In less than two months, hundreds of Realtors from across the commonwealth will gather under the gold dome of the Massachusetts State House to advocate for the principals we have held for nearly 100 years: housing access, affordability, and fairness. Our members will attend a keynote address and meet with legislative leaders to discuss the most pressing issues in the real estate industry today.

As the state continues to face an unprecedented crisis in housing availability and affordability, the Massachusetts Association of Realtors (MAR) will press state leaders for innovative and thoughtful solutions like offering savings accounts for first-time homebuyers, ensuring all licensees know how fair housing laws work, and – most importantly, amending burdensome and exclusionary zoning laws that ultimately decrease housing inventory in municipalities across the state.

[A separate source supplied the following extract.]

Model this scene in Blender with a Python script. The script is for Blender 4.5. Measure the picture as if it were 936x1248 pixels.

This year’s Realtor Day on Beacon Hill – now in its 39th year – takes place at a time when the state’s real estate market continues to garner headlines. Massachusetts has one of the most expensive housing markets in the country, ranking No. 5 among states with the highest average home prices, according to a recent study in Forbes Home. CNN recently reported that Massachusetts was fourth in a ranking of states by the household income ($162,471) required to buy the median-priced home. The demand for housing far outpaces the supply – according to the Healey administration, the state needs at least 200,000 new homes by 2030 to accommodate growth.

Despite these headlines, there are positive developments on the legislative front, starting with the new housing bond bill, Gov. Maura Healey’s Affordable Homes Act, which contains $4.1 billion in bonding authorizations for housing. Yet the bill also includes a provision that we strongly oppose and are advocating against – a tax proposal known as “transfer taxes” that imposes a sales tax on homes.

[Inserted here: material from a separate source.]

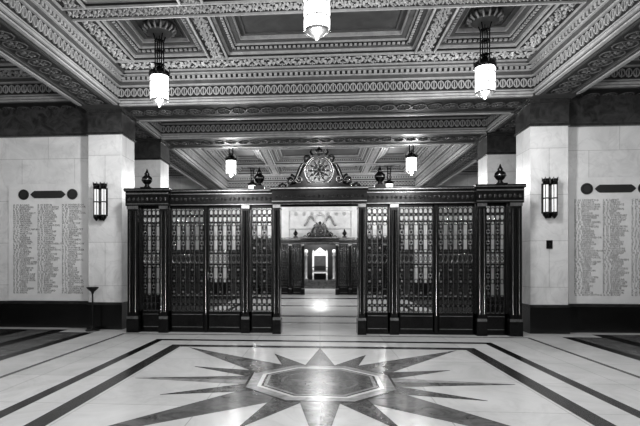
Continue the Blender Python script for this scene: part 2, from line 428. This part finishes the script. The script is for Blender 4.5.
# ---------------------------------------------------------------- pendant lanterns
def lantern_mesh():
    b=MB(); B='bronze'; L='bronzel'
    T=1.52
    b.lathe([(.01,0),(.03,.015),(.05,.05),(.10,.07),(.13,.10),(.17,.115),(.17,.125)],0,0,L,20)
    b.lathe([(.165,.115),(.17,.2),(.17,.58),(.16,.60)],0,0,'glass',20)
    for z in (.27,.45): b.lathe([(.17,z),(.178,z),(.178,z+.010),(.17,z+.010)],0,0,L,20,False)
    for k in range(8):
        a=2*math.pi*k/8; x,y=.175*math.cos(a),.175*math.sin(a)
        b.tube([(x,y,.12),(x,y,.62)],.0055,L,4)
        b.tube([(x,y,.58),(x*1.12,y*1.12,.64),(x*1.05,y*1.05,.70)],[.012,.014,.004],L,5)
    b.lathe([(.19,.56),(.195,.60),(.18,.65),(.13,.67),(.12,.70),(.06,.72),(.03,.75),(.02,.77)],0,0,B,20)
    for k in range(4):
        a=math.pi/4+k*math.pi/2; x,y=.085*math.cos(a),.085*math.sin(a)
        b.tube([(x*1.2,y*1.2,.63),(x,y,.75),(x,y,1.24),(x*1.7,y*1.7,1.40)],.011,B,5)
    for z in (.78,1.02,1.22): b.lathe([(.08,z),(.095,z+.01),(.08,z+.02)],0,0,B,16)
    b.tube([(0,0,.7),(0,0,1.45)],.008,B,5)
    b.lathe([(.10,1.33),(.20,1.35),(.24,1.38),(.22,1.41),(.18,1.43),(.27,1.46),(.28,1.50),(.25,T)],0,0,'pmid',20)
    for k in range(16):
        a=2*math.pi*k/16; b.tube([(.22*math.cos(a),.22*math.sin(a),1.38),(.29*math.cos(a),.29*math.sin(a),1.42),(.30*math.cos(a),.30*math.sin(a),1.48)],[.02,.024,.01],'plight',5)
    return b
lm=None
def lantern(x,y,p=60):
    global lm
    if lm is None:
        ob=lantern_mesh().build('pendant_lantern'); lm=ob.data
    else:
        ob=bpy.data.objects.new('pendant_lantern',lm); S.collection.objects.link(ob)
    ob.location=(x,y,4.42)
    l=bpy.data.lights.new('bulb_light','POINT'); l.energy=p; l.shadow_soft_size=.16
    lo=bpy.data.objects.new('bulb_light',l); S.collection.objects.link(lo); lo.parent=ob; lo.location=(0,0,-.2)
m=6.175
for (x,y) in ((-.04,6.28),(-2.98,m+2.57),(2.92,m+2.57),(-2.98,m-2.57),(2.92,m-2.57)): lantern(x,y,200)
m=18.62
for (x,y) in ((0,m),(-3.0,m-2.57),(3.0,m-2.57),(-3.0,m+2.57),(3.0,m+2.57)): lantern(x,y,175)
for sx in(-1,1):
    for y,p in ((6.175,75),(18.62,40)): lantern(7.27*sx,y,p)
# ---------------------------------------------------------------- sconces
def sconce(x,z):
    b=MB(); B='bronze';L='bronzel'
    b.box(-.15,.15,-.025,0,.12,.76,B); b.box(-.12,.12,-.035,-.025,.14,.74,L)
    for cx in(-.095,.095):
        cy=-.11
        b.lathe([(.05,.12),(.055,.14),(.055,.74),(.05,.76)],cx,cy,'tube',14)
        b.lathe([(.01,0),(.035,.03),(.06,.06),(.07,.08),(.07,.13),(.06,.14)],cx,cy,B,14)
        b.lathe([(.06,.72),(.07,.73),(.074,.80),(.08,.84),(.06,.85)],cx,cy,B,14)
        for k in range(5):
            a=2*math.pi*k/5+math.pi/2; px,py=cx+.066*math.cos(a),cy+.066*math.sin(a)
            b.tube([(px,py,.1),(px,py,.75)],.008,B,4)
            b.tube([(cx+.07*math.cos(a),cy+.07*math.sin(a),.8),(cx+.085*math.cos(a),cy+.085*math.sin(a),.88)],[.018,.006],L,4)
        for z_ in (.42,): b.lathe([(.06,z_),(.072,z_+.005),(.072,z_+.02),(.06,z_+.025)],cx,cy,B,14)
        b.box(cx-.02,cx+.02,-.07,0,.2,.24,B); b.box(cx-.02,cx+.02,-.07,0,.62,.66,B)
    b.box(-.05,.05,-.06,0,.02,.12,B)
    b.build('wall_sconce',loc=(x,10.72,z),scale=(.9,1,1))
sconce(-5.0,2.48); sconce(4.9,2.47)
b=MB(); b.box(-.06,.06,-.02,0,-.09,.09,'bronze'); b.box(-.045,.045,-.026,-.02,-.075,.075,'bronze'); b.box(-.012,.012,-.045,-.02,-.02,.025,'plate'); b.build('light_switch',loc=(4.93,10.72,1.92))
# floor stand
b=MB()
b.lathe([(.15,0),(.155,.015),(.14,.03),(.05,.05),(.02,.08),(.016,.12),(.016,.82),(.03,.85),(.03,.87),(.1,.93),(.13,.965),(.13,.985),(.11,.985),(.03,.9)],0,0,'plate',20)
b.build('floor_ashtray_stand',loc=(-5.1,10.46,0))
# ---------------------------------------------------------------- name tablets
cons="BCDFGHJKLMNPRSTW"; vow="AEIOU"
def nm():
    s=random.choice(cons)+". "+random.choice(cons)+". "
    for _ in range(random.randint(2,4)): s+=random.choice(cons)+random.choice(vow)
    return s+random.choice(cons)
for sx in(-1,1):
    b=MB(); cx=0
    b.box(-.98,.98,-.025,0,.63,3.4,'tablet')
    t=b.build('memorial_name_tablet',loc=(6.44*sx,11.0,0))
    for c in range(3):
        cu=bpy.data.curves.new('names','FONT'); cu.body="\n".join(nm() for _ in range(44)); cu.size=.062; cu.space_line=.78
        cu.extrude=.001; cu.resolution_u=1
        to=bpy.data.objects.new('name_column',cu); S.collection.objects.link(to)
        dg=bpy.context.evaluated_depsgraph_get(); me=bpy.data.meshes.new_from_object(to.evaluated_get(dg))
        bpy.data.objects.remove(to)
        me.materials.clear(); me.materials.append(M['ink'])
        o=bpy.data.objects.new('name_column_%d'%(c+1),me); S.collection.objects.link(o); o.parent=t
        o.location=(-.86+c*.60,-.027,2.88); o.rotation_euler=(math.pi/2,0,0); o.scale=(1.08,1,1)
    b=MB(); F=(V((0,0,0)),X,Z,-Y)
    pts=[(-.43,0),(-.38,.05),(-.33,.085),(.33,.085),(.38,.05),(.43,0),(.38,-.05),(.33,-.085),(-.33,-.085),(-.38,-.05)]
    b.prism(pts,F,0,.02,'plate')
    for s in(-1,1):
        b.prism([(s*.60+.125*math.cos(k*math.pi/12),.125*math.sin(k*math.pi/12)) for k in range(24)],F,0,.02,'plate')
        b.ellring((V((0,-.02,0)),X,Z,-Y),s*.6,0,.095,.095,.008,.004,'bronze',20)
    o=b.build('nameplate',parent=t); o.location=(0,-.025,3.15)
# ---------------------------------------------------------------- far chamber with throne
b=MB(); b.box(-4,4,24.2,34,-.2,0,'dkgrey'); b.box(-1.0,1.0,24.3,29.2,0,.003,'floorm'); b.build('floor_chamber')
b=MB(); b.box(-4.3,-4,24.4,34,0,4.6,'dwall'); b.build('wall_chamber_left')
b=MB(); b.box(4,4.3,24.4,34,0,4.6,'dwall'); b.build('wall_chamber_right')
b=MB(); b.box(-4.3,4.3,34,34.3,0,4.6,'dwall')
for x in(-3.2,-1.9,1.9,3.2): b.box(x-.15,x+.15,33.85,34,0,4.4,'frieze')
b.build('wall_chamber_back')
b=MB(); b.box(-4.3,4.3,24.4,34.3,4.6,4.8,'dwall'); b.build('ceiling_chamber')
b=MB()
for i in range(3): b.box(-1.8+.2*i,1.8-.2*i,29.2+.35*i,33.8,.16*i,.16*(i+1),'grey')
b.build('dais_steps')
b=MB(); g='gilt'
b.box(-.45,.45,-.4,.35,.42,.52,g); b.box(-.38,.38,-.36,.3,.52,.60,'velvet')
for x in(-.42,.42):
    for y in(-.36,.32): b.lathe([(.05,0),(.07,.05),(.04,.15),(.06,.3),(.05,.42)],x,y,g,10)
    b.lathe([(.04,.52),(.05,.65),(.04,.82)],x,-.33,g,10); b.box(x-.06,x+.06,-.4,.35,.82,.9,g)
    b.box(x-.06,x+.06,.27,.37,.42,1.75,g); b.lathe([(.05,1.75),(.07,1.8),(.03,1.88),(.005,1.95)],x,.32,g,10)
b.box(-.36,.36,.29,.36,.9,1.6,'velvet')
b.prism([(-.45,1.55),(.45,1.55),(.4,1.8),(.2,1.95),(0,2.1),(-.2,1.95),(-.4,1.8)],(V((0,.32,0)),X,Z,-Y),-.04,.04,g)
b.rosette((V((0,.27,0)),X,Z,-Y),0,1.8,.14,8,.03,g)
b.build('throne_chair',loc=(0,31,.48),scale=(1.05,1,1))
for sx in(-1,1):
    b=MB()
    b.lathe([(.16,0),(.16,.08),(.1,.12),(.09,1.5),(.14,1.56),(.14,1.62)],0,0,'ltgrey',14)
    b.lathe([(.03,1.62),(.03,1.66),(.11,1.72),(.14,1.82),(.11,1.92),(.03,1.97)],0,0,'gilt',14)
    b.build('pedestal_globe_column',loc=(sx*.9,31,.482))
l=bpy.data.lights.new('chamber_fill_light','POINT'); l.energy=650; l.shadow_soft_size=.2  # unseen lamp added to brighten the chamber and throne
lo=bpy.data.objects.new('chamber_fill_light',l); S.collection.objects.link(lo); lo.location=(0,28.8,4.0)
# ---------------------------------------------------------------- rear hall
for x in(-2.96,2.96): lantern(x,-1.5,150)
b=MB()
b.box(-9,9,-4,2.0,5.94,6.0,'ppanel'); b.build('ceiling_rear')
w=bpy.data.worlds.new('w'); S.world=w; w.use_nodes=True; w.node_tree.nodes['Background'].inputs[0].default_value=(.02,.02,.02,1)
# ---------------------------------------------------------------- camera
cd=bpy.data.cameras.new('camera'); c=bpy.data.objects.new('camera',cd); S.collection.objects.link(c)
cd.sensor_width=36; cd.lens=27; cd.clip_start=.05
yaw=math.radians(4)
c.location=(0,0,1.5); c.rotation_euler=(math.pi/2,0,yaw)
cd.shift_x=math.tan(yaw)*.75; cd.shift_y=51/640
S.camera=c
S.view_settings.view_transform='Standard'; S.view_settings.look='None'
S.view_settings.exposure=0; S.view_settings.gamma=.87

Transfer Taxes Increase Costs, Stifle Diversity

Simply put, transfer taxes are a tax on housing transactions. In a strong housing market, the taxes are passed along to the buyers, negatively affecting first time homebuyers, young families and minorities. In a down market, sellers lose equity in their properties.

In either case, buyers and sellers may decide to delay housing transactions to avoid these costs. As a result, transfer taxes further reduce housing inventory. Just consider this statistic: Every $1,000 in increased costs prices out 1,727 people in the Massachusetts housing market, according to estimates by the National Association of Home Builders.

Municipalities have long used exclusionary zoning tactics to increase costs and impede housing development. Transfer taxes will become one more way to impede the development of new housing by decreasing margins on new housing and making it more difficult to secure funding for new projects.

The state already has the tools in place to increase affordability without implementing transfer taxes. Ample state funding resources are already available to subsidize development, including from the Community Preservation Act that helps communities preserve open space, create affordable housing and expand housing opportunities. And we support the establishment of another new program that addresses cost and access called the First-Time Homebuyers Savings Account.

A Tax-Free Incentive to Save

Perhaps no group is more affected by the state’s housing crisis than first-time homebuyers. Not only are they facing record-high pricing (Massachusetts is 47th in the nation in affordability), but these prospective homebuyers are often weighed down with significant student loan debt. Many have young families to provide for and the prohibitive costs make homeownership out of reach, preventing an entire generation of state residents from achieving the American dream.

Pending legislation, H.2727/S.1787, seeks to establish a tax-free savings account for first-time homebuyers (defined as not having owned or purchased a single-family residence over the past three years) that will allow for deposits up to $5,000 annually, which can also be claimed as a tax deduction for up to 15 years (with a $50,000 maximum deduction).

Owning a home benefits the individual homeowner, but also the greater community, from the local economy (new homebuyers generate nearly $200,00 in revenue) to the very fabric of civic well-being and stability. The Massachusetts Association of Realtors fully supports this initiative as a win-win for first-time homebuyers and at limited cost to the state.

Fair Housing Education for Agents and Brokers

Underpinning our core values of access, affordability and fairness are state and federal fair housing laws. The state of Massachusetts was a pioneer in anti-discrimination laws, establishing the Massachusetts Commission Against Discrimination in 1950 as these very laws were being developed at the federal level. It is incumbent upon all real estate professionals to thoroughly understand and uphold these important laws to prevent housing discrimination based on race, ethnicity, age, gender, disability and other protected classes.

The bill, H.265/S.166, requires all real estate agent licensees to take mandatory fair housing training as part of their licensing process, and encourages new licensees to take continuing education courses earlier in their first renewal cycle. We hope all licensees, whether part of our membership or not, will adhere to these standards for fairness and access.

Our voices must be heard at Realtor Day on Beacon Hill on June 10, as part of our comprehensive strategy to increase housing production, address housing costs, and ensure our industry meets the highest standards for excellence in real estate practice. The timing could not be more critical; we need to support and encourage state legislators to pursue proactive housing policies that will continue to make Massachusetts one of the best places to live and work.

Amy Wallick is the 2024 president of the Massachusetts Association of Realtors and a Realtor with Lamacchia Realty in Beverly.